Viewpoint: Now We Know the Real Reason for Agency Relocations
Acting White House Chief of Staff Mick Mulvaney took disdain for the nation’s civil servants to a whole new level, says a federal union leader.
It is no longer shocking when a high ranking official in this administration speaks disparagingly about federal employees. The federal workforce has been under siege for more than two years with derisive words and harmful actions: proposals to freeze pay, cut retirement benefits and gut contracts, plus government shutdowns, bad faith bargaining and executive orders to weaken their rights.
But when Acting White House Chief of Staff Mick Mulvaney spoke at a political event in South Carolina on Aug. 2, he took the disdain and disrespect for our nation’s civil servants to a whole new level.
Mulvaney has now clearly stated, as administration policy, that relocating federal employees from one city to another is intended to disrupt their lives to the point that they quit their jobs.
The loss of skilled, experienced federal employees is not an unfortunate side effect of agency reorganizations: it is the whole point, according to Mulvaney.
In his speech, Mulvaney, who also serves as the Office of Management and Budget director, declared recent office relocations at the Agriculture Department are a success not because they will help carry out the agency’s mission or provide better service to taxpayers. No, Mulvaney gleefully recounted that under the agency’s move-or-quit policy, many employees decided against uprooting their families and relocating hundreds of miles away.
“What a wonderful way to sort of streamline government,” Mulvaney said.
Rather, what a wonderful way to denigrate men and women who have committed their careers to public service. What a wonderful way to discourage young people from considering a rewarding job protecting the nation, safeguarding the economy or promoting the public health. What a wonderful way to treat your fellow human beings.
The pretense for these reorganizations was already thin. Hollow claims of moving employees closer to the Americans they serve conveniently ignores that 80 percent of the entire federal workforce already lives and works outside the Washington, D.C., metro area. When Mulvaney said he wants to move federal employees “outside this liberal haven of Washington, D.C., and move (them) out into the real part of the country,” I’m not really sure what he’s talking about.
The record-setting partial government shutdown this year was a national crisis precisely because federal employees are in every state and community across the country, serving their neighbors and fellow taxpayers.

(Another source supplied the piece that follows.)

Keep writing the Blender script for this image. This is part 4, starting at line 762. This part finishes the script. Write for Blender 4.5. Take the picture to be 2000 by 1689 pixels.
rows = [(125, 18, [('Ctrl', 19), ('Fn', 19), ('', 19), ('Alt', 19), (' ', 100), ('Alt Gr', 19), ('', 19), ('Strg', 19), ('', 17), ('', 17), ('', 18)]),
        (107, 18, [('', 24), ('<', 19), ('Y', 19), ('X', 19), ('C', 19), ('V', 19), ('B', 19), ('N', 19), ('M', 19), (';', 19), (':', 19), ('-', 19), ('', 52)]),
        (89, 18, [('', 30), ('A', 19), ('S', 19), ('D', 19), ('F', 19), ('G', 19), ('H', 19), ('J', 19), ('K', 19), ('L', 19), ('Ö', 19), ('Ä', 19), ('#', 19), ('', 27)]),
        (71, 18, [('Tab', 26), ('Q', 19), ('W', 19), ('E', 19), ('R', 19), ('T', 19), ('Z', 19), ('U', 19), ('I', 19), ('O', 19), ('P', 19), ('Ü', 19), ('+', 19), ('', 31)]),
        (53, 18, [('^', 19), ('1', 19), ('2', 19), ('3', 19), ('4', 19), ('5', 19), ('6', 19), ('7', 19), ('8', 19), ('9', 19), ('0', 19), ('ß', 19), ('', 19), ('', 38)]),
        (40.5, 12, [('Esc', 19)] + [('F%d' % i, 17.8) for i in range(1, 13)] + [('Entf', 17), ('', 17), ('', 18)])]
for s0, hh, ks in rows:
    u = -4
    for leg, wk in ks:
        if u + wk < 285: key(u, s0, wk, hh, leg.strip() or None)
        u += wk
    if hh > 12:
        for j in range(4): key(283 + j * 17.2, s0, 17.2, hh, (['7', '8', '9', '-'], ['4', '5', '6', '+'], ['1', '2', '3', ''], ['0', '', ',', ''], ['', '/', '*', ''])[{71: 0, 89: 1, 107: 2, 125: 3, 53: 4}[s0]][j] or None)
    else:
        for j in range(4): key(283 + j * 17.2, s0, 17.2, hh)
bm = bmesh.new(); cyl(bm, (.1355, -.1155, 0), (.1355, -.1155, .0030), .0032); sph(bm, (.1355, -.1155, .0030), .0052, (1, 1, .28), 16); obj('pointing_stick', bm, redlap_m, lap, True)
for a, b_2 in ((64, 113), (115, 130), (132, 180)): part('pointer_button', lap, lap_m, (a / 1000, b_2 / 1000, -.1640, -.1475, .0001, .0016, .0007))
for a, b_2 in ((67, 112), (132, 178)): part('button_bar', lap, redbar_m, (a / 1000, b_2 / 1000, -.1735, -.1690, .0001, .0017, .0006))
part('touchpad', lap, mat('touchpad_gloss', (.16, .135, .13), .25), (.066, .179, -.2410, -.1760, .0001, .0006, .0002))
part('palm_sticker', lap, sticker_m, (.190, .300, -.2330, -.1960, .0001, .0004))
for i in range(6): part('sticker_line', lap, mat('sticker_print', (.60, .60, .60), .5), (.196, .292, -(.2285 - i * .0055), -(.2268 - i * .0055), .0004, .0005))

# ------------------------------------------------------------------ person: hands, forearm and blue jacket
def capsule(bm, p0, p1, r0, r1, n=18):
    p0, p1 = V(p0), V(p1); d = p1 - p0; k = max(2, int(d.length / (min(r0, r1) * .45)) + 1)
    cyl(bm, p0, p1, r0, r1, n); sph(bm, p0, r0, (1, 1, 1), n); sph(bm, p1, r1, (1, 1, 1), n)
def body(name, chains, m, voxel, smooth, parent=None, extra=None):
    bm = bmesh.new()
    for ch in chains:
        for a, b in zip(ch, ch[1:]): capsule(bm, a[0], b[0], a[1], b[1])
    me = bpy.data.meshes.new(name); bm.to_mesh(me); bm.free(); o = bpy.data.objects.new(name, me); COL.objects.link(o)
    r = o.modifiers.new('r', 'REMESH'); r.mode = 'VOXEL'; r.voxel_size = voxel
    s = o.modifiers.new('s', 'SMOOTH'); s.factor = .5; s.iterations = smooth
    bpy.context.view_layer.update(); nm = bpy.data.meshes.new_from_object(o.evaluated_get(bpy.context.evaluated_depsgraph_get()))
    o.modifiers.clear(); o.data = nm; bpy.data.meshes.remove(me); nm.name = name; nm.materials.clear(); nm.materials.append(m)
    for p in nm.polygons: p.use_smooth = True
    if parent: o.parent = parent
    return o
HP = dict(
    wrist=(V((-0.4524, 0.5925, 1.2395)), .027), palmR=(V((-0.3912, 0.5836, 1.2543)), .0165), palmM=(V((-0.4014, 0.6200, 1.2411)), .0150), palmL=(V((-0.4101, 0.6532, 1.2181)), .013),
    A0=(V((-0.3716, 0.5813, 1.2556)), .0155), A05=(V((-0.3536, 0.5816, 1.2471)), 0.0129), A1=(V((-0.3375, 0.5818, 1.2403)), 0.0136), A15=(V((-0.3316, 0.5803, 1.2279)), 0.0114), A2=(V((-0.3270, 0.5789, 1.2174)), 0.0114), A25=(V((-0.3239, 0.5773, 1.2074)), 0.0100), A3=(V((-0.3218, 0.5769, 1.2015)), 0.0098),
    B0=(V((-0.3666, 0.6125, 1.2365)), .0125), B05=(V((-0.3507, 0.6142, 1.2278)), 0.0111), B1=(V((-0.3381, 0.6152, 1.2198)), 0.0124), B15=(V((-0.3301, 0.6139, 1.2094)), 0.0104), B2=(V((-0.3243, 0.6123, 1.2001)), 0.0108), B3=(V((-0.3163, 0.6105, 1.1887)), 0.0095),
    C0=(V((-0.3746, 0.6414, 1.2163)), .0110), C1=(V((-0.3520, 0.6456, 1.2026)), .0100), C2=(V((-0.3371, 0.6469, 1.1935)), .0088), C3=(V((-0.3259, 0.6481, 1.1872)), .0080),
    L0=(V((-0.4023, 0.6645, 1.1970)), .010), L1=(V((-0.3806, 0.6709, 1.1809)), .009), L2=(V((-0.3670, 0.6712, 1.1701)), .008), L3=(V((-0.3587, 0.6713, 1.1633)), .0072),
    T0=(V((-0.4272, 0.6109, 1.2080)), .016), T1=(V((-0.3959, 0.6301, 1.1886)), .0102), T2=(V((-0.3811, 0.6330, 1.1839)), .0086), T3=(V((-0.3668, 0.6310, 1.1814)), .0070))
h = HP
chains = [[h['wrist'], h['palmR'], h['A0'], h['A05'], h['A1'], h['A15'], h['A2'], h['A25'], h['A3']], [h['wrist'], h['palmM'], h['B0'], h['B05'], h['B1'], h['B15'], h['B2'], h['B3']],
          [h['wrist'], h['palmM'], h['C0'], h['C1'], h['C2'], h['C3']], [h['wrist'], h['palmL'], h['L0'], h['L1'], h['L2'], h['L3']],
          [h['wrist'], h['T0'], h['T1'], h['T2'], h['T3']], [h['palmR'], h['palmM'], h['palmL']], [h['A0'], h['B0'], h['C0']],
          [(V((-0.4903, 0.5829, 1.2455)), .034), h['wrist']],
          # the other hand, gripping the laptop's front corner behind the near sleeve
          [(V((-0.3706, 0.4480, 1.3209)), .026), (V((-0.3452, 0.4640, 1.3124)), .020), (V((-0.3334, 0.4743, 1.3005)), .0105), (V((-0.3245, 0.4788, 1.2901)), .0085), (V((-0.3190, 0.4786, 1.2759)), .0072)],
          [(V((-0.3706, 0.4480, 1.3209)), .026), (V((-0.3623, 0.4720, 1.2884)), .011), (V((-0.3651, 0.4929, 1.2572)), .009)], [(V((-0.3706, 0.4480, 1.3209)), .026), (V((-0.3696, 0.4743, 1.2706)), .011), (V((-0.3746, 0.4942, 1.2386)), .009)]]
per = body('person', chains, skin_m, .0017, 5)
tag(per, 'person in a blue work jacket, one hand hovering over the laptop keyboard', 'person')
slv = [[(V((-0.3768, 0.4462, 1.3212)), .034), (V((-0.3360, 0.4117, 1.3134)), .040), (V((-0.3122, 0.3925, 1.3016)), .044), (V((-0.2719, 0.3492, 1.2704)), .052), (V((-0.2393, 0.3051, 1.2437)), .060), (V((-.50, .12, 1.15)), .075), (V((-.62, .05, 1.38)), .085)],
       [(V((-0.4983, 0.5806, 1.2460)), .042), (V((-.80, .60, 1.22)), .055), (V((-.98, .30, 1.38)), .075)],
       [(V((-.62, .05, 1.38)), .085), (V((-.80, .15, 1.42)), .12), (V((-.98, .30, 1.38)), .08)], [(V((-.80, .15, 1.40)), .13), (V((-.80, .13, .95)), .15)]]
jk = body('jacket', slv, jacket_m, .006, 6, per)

Not including military and postal workers, there are more than 21,000 federal employees in Mulvaney’s home state of South Carolina.
Federal employees take the same oath of office as everyone at the White House, but importantly, they get their jobs based on merit, not political affiliation. And unlike the political appointees, when federal employees show up to work, the law requires that they leave their personal politics—liberal, conservative and in-between—at the door.
Federal employees have suspected all along that various office relocations were designed solely to chase them out of federal service and indiscriminately reduce the size of the workforce, but I was reluctant to join in such speculation.
Not anymore. The next time a federal agency notifies our union that an employee’s reassignment or relocation, or that an agency’s reorganization or restructuring is critical to providing government services, we will roll the tape of Mulvaney’s remarks and challenge whether it is even necessary.
Federal employees are essential to this democracy, not expendable.
Tony Reardon is national president of the National Treasury Employees Union, which represents employees in 33 different federal agencies and departments.